Respublica     Repertório Português de Ciência Política         Edição electrónica 2004


Teologia Civil

As nações porque se alimentam fundamentalmente de meta-política, porque são a teologia mítica que alimenta a teologia civil, podem, com efeito, sobreviver à s catástrofes políticas  que ,por vezes, abalam ou destróem as cidades, incluindo as próprias ocupações ou conquistas.

Em Hobbes é, como assinala Voeglin, uma teologia civil para substituir o direito natural.Um esforço de racionalização e de interesseirismo, porque os indivíduos através de um contrato entre eles, submetem-se a um terceiro, que não é parte do contrato,o governante, que passa a ter um poder total e absoluto.E entre os indivíduos e o Estado eis que já nada se interpõe.

Raymond Aron referia, por seu lado, as religiões seculares, as doutrinas que nas almas dos nossos contemporâneos ocupam o lugar da fé desaparecida, situando-se aqui em baixo, na lonjura do futuro, sob a forma de uma ordem social a criar, a salvação da humanidade.

Mas esta Europa que temos, esta união europeia  que vamos institucionalizando é marcada por uma ordem  que, como dizia Aron, não é a fundada na independência dos Estados nacionais, nem a da religião secular, com a sua igreja, a sua teologia, o intérprete - uma vez papa e outra imperador - dos profetas.Para o mesmo autor  a ordem que oferece o Ocidente não é nem imperial , nem totalitária, fundar-se-á sobre uma mistura de hegemonia do mais forte e de um consentimento real dos menos fortes.

Num tempo de guerras religiosas e que até permite transformar a soberania numa espécie de religião secular, servindo como aquela solução laica e racional-normativa, que tanto podia ser usada por católicos como por protestantes. Principalmente naquelas unidades políticas que têm de congregar-se em torno de algo que supere divergências confessionais e não pretendem a fragmentação do cujus regio, ejus religio.

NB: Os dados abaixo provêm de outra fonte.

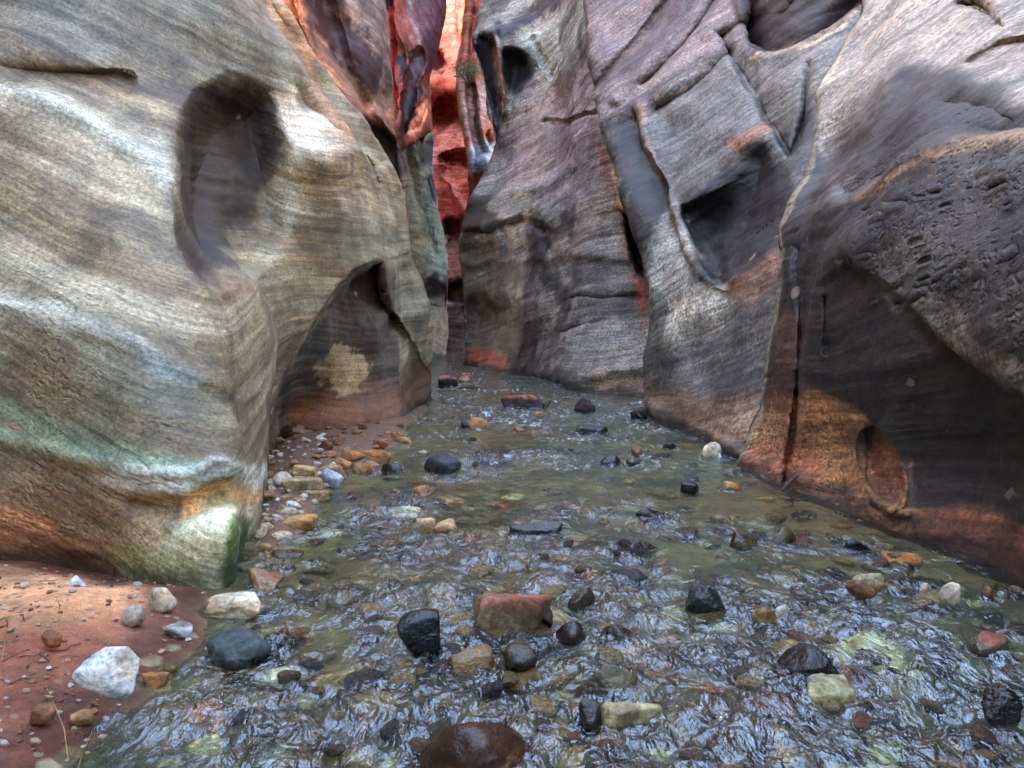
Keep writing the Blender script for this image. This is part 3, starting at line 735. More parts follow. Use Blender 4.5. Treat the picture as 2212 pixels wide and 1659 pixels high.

Tanto o absolutismo como o estatismo exigem que uma só entidade ocupe a posição prévia da estadualidade, num crescendo que passa pela emergência de um princeps, transformado em imperator que, a partir de certa altura, se diz dominus e até deus, quando usurpa uma religião, pelo cesaropapismo, ou trata de criar o sucedâneo de uma religião secular.